Scene modeling code data
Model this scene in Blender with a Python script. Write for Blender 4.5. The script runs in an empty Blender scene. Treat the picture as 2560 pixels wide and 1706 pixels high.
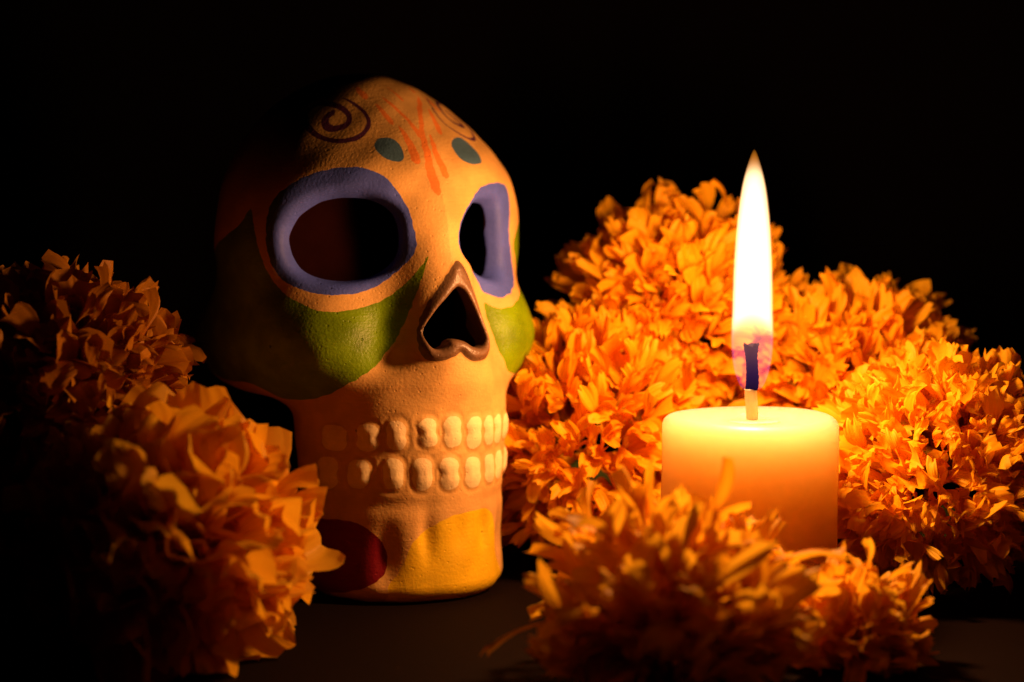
import bpy, math, random
import numpy as np
from mathutils import Vector, Matrix

S = bpy.context.scene
COL = S.collection
CM = .01                                   # everything below is written in centimetres

# ------------------------------------------------------------------ camera, world, exposure
PITCH = math.radians(5.5)
cam_d = bpy.data.cameras.new('camera')
cam = bpy.data.objects.new('camera', cam_d)
COL.objects.link(cam)
cam.location = (0, -50 * CM, 11.4 * CM)
cam.rotation_euler = (math.radians(90) - PITCH, 0, 0)
cam_d.lens = 70
cam_d.sensor_width = 36
cam_d.clip_start = .01
cam_d.clip_end = 20
cam_d.dof.use_dof = True
cam_d.dof.focus_distance = 48.6 * CM
cam_d.dof.aperture_fstop = 8.0
S.camera = cam

W = bpy.data.worlds.new('World')
S.world = W
W.use_nodes = True
W.node_tree.nodes['Background'].inputs[0].default_value = (0, 0, 0, 1)
W.node_tree.nodes['Background'].inputs[1].default_value = 0

S.view_settings.view_transform = 'Standard'
S.view_settings.look = 'None'
S.view_settings.exposure = 0
S.view_settings.gamma = 1
cy = S.cycles
cy.use_denoising = True
cy.max_bounces = 8
cy.diffuse_bounces = 5
cy.glossy_bounces = 3
cy.transmission_bounces = 6
cy.transparent_max_bounces = 24
cy.sample_clamp_indirect = 2.0
cy.caustics_reflective = False
cy.caustics_refractive = False
cy.volume_max_steps = 256

FLAME_RGB = (1.0, .42, .14)                 # warm light of a candle
FLAME_W = .80                              # watts, all lamps of the flame together

# ------------------------------------------------------------------ helpers
def at(px, py, y):
    """point (cm) on the plane y = const seen at pixel (px, py) of the 2560 x 1706 photograph"""
    f = 70 / 36 * 2560
    u, v = (px - 1280) / f, (853 - py) / f
    d = Vector((u, math.cos(PITCH) + v * math.sin(PITCH), -math.sin(PITCH) + v * math.cos(PITCH)))
    t = (y + 50) / d.y
    return Vector((0, -50, 11.4)) + d * t

def mesh(name, V, F, smooth=True):
    """V: n x 3 in cm; F: n x 3 or n x 4 array, or a list of index lists"""
    me = bpy.data.meshes.new(name)
    V = np.asarray(V, np.float32) * CM
    if isinstance(F, np.ndarray):
        k = F.shape[1]
        me.vertices.add(len(V)); me.vertices.foreach_set('co', V.ravel())
        me.loops.add(F.size); me.loops.foreach_set('vertex_index', F.astype(np.int32).ravel())
        me.polygons.add(len(F)); me.polygons.foreach_set('loop_start', np.arange(0, F.size, k, dtype=np.int32))
        me.update(calc_edges=True)
    else:
        me.from_pydata([tuple(map(float, v)) for v in V], [], F); me.update()
    me.polygons.foreach_set('use_smooth', np.full(len(me.polygons), smooth))
    me.update()
    return me

def link(name, data, mat=None, parent=None, loc=None):
    o = bpy.data.objects.new(name, data)
    COL.objects.link(o)
    if mat and data is not None and not data.materials:
        data.materials.append(mat)
    if parent: o.parent = parent
    if loc is not None: o.location = Vector(loc) * CM
    return o

def tag(o, label, cat, group=None):
    o['label'] = label; o['category'] = cat
    if group: o['group'] = group
    return o

def lathe(prof, n=64, cap=True):
    """prof: list of (r, z)"""
    V, F = [], []
    for r, z in prof:
        for i in range(n):
            a = 2 * math.pi * i / n
            V.append((r * math.cos(a), r * math.sin(a), z))
    for j in range(len(prof) - 1):
        for i in range(n):
            k = (i + 1) % n
            F.append([j * n + i, j * n + k, (j + 1) * n + k, (j + 1) * n + i])
    if cap:
        F.append(list(range(n))[::-1]); F.append([(len(prof) - 1) * n + i for i in range(n)])
    return V, F

class NT:
    """small shader builder"""
    def __init__(s, name):
        s.m = bpy.data.materials.new(name); s.m.use_nodes = True
        s.t = s.m.node_tree; s.t.nodes.clear()
        s.out = s.n('ShaderNodeOutputMaterial')
    def n(s, typ, **kw):
        nd = s.t.nodes.new(typ)
        for k, v in kw.items(): setattr(nd, k, v)
        return nd
    def set(s, sock, v):
        if hasattr(v, 'is_output') or isinstance(v, bpy.types.NodeSocket): s.t.links.new(v, sock)
        elif isinstance(v, tuple) and len(v) == 3 and sock.type == 'RGBA': sock.default_value = v + (1,)
        else: sock.default_value = v
    def math(s, op, a, b=None, c=None, clamp=False):
        nd = s.n('ShaderNodeMath', operation=op, use_clamp=clamp)
        for i, v in enumerate((a, b, c)):
            if v is not None: s.set(nd.inputs[i], v)
        return nd.outputs[0]
    def sstep(s, a, b, x):
        nd = s.n('ShaderNodeMapRange', interpolation_type='SMOOTHSTEP')
        for i, v in enumerate((x, a, b, 0., 1.)): s.set(nd.inputs[i], v)
        return nd.outputs[0]
    def noise(s, scale, detail=3., vec=None, rough=.5):
        nd = s.n('ShaderNodeTexNoise'); nd.inputs['Scale'].default_value = scale
        nd.inputs['Detail'].default_value = detail; nd.inputs['Roughness'].default_value = rough
        if vec is not None: s.t.links.new(vec, nd.inputs['Vector'])
        return nd.outputs['Fac']
    def coord(s, which='Object'):
        return s.n('ShaderNodeTexCoord').outputs[which]
    def mix(s, f, a, b):
        nd = s.n('ShaderNodeMix', data_type='RGBA')
        s.set(nd.inputs[0], f); s.set(nd.inputs[6], a); s.set(nd.inputs[7], b)
        return nd.outputs[2]
    def bsdf(s, **kw):
        nd = s.n('ShaderNodeBsdfPrincipled')
        for k, v in kw.items(): s.set(nd.inputs[k.replace('_', ' ')], v)
        return nd
    def bump(s, h, strength, dist):
        nd = s.n('ShaderNodeBump'); nd.inputs['Strength'].default_value = strength; nd.inputs['Distance'].default_value = dist
        s.t.links.new(h, nd.inputs['Height']); return nd.outputs[0]
    def surf(s, sh): s.t.links.new(sh, s.out.inputs['Surface']); return s.m
    def vol(s, sh): s.t.links.new(sh, s.out.inputs['Volume']); return s.m

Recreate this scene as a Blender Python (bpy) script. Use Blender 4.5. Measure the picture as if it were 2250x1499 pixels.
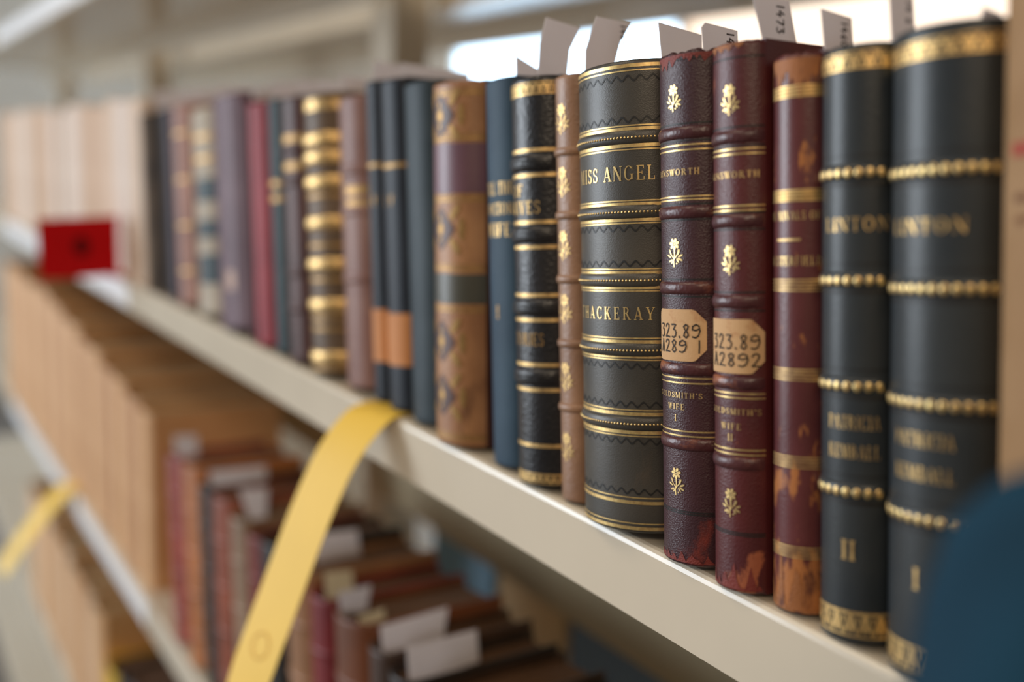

> TASK DIRECTIONS
Restate the data word for word from its first line through the line with "W.node_tree.nodes['Background'].inputs[1].default_value = 0", leaving out any picture along the way.

> SOLUTION FOR THIS PROBLEM
Model this scene in Blender with a Python script. Write for Blender 4.5. The script runs in an empty Blender scene. Treat the picture as 2560 pixels wide and 1706 pixels high.
import bpy, math, random
import numpy as np
from mathutils import Vector, Matrix

S = bpy.context.scene
COL = S.collection
CM = .01                                   # everything below is written in centimetres

# ------------------------------------------------------------------ camera, world, exposure
PITCH = math.radians(5.5)
cam_d = bpy.data.cameras.new('camera')
cam = bpy.data.objects.new('camera', cam_d)
COL.objects.link(cam)
cam.location = (0, -50 * CM, 11.4 * CM)
cam.rotation_euler = (math.radians(90) - PITCH, 0, 0)
cam_d.lens = 70
cam_d.sensor_width = 36
cam_d.clip_start = .01
cam_d.clip_end = 20
cam_d.dof.use_dof = True
cam_d.dof.focus_distance = 48.6 * CM
cam_d.dof.aperture_fstop = 8.0
S.camera = cam

W = bpy.data.worlds.new('World')
S.world = W
W.use_nodes = True
W.node_tree.nodes['Background'].inputs[0].default_value = (0, 0, 0, 1)
W.node_tree.nodes['Background'].inputs[1].default_value = 0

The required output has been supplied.